═════ Recorded data
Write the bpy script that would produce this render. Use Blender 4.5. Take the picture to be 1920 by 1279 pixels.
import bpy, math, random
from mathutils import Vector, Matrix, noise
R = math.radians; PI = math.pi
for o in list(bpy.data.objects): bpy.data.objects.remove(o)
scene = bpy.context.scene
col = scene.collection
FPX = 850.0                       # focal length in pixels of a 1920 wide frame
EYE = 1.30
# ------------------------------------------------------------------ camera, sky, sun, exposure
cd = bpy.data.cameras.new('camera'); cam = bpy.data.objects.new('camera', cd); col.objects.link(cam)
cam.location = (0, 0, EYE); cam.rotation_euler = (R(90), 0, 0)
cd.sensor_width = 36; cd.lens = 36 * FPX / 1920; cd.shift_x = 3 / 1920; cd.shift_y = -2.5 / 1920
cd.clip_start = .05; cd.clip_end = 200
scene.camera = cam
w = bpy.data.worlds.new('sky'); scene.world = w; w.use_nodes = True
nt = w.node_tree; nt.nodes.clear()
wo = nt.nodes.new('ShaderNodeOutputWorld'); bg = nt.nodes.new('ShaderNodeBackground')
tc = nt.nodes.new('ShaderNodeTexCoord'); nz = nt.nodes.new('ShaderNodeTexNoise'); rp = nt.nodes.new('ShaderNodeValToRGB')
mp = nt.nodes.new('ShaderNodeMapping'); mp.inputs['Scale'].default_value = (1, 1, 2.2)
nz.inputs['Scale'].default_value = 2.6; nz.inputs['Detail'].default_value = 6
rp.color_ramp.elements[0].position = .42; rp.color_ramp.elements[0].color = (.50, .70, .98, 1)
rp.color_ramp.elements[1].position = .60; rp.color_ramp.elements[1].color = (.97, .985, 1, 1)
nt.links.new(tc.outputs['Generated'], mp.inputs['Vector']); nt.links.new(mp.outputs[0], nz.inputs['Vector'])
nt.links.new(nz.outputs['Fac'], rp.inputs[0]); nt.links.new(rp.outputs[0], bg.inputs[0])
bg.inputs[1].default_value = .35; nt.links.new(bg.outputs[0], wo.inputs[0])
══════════
## Your goal
Type out the full listing again, exactly as given.

## Output of the exercise
Write the bpy script that would produce this render. Use Blender 4.5. Take the picture to be 1920 by 1279 pixels.
import bpy, math, random
from mathutils import Vector, Matrix, noise
R = math.radians; PI = math.pi
for o in list(bpy.data.objects): bpy.data.objects.remove(o)
scene = bpy.context.scene
col = scene.collection
FPX = 850.0                       # focal length in pixels of a 1920 wide frame
EYE = 1.30
# ------------------------------------------------------------------ camera, sky, sun, exposure
cd = bpy.data.cameras.new('camera'); cam = bpy.data.objects.new('camera', cd); col.objects.link(cam)
cam.location = (0, 0, EYE); cam.rotation_euler = (R(90), 0, 0)
cd.sensor_width = 36; cd.lens = 36 * FPX / 1920; cd.shift_x = 3 / 1920; cd.shift_y = -2.5 / 1920
cd.clip_start = .05; cd.clip_end = 200
scene.camera = cam
w = bpy.data.worlds.new('sky'); scene.world = w; w.use_nodes = True
nt = w.node_tree; nt.nodes.clear()
wo = nt.nodes.new('ShaderNodeOutputWorld'); bg = nt.nodes.new('ShaderNodeBackground')
tc = nt.nodes.new('ShaderNodeTexCoord'); nz = nt.nodes.new('ShaderNodeTexNoise'); rp = nt.nodes.new('ShaderNodeValToRGB')
mp = nt.nodes.new('ShaderNodeMapping'); mp.inputs['Scale'].default_value = (1, 1, 2.2)
nz.inputs['Scale'].default_value = 2.6; nz.inputs['Detail'].default_value = 6
rp.color_ramp.elements[0].position = .42; rp.color_ramp.elements[0].color = (.50, .70, .98, 1)
rp.color_ramp.elements[1].position = .60; rp.color_ramp.elements[1].color = (.97, .985, 1, 1)
nt.links.new(tc.outputs['Generated'], mp.inputs['Vector']); nt.links.new(mp.outputs[0], nz.inputs['Vector'])
nt.links.new(nz.outputs['Fac'], rp.inputs[0]); nt.links.new(rp.outputs[0], bg.inputs[0])
bg.inputs[1].default_value = .35; nt.links.new(bg.outputs[0], wo.inputs[0])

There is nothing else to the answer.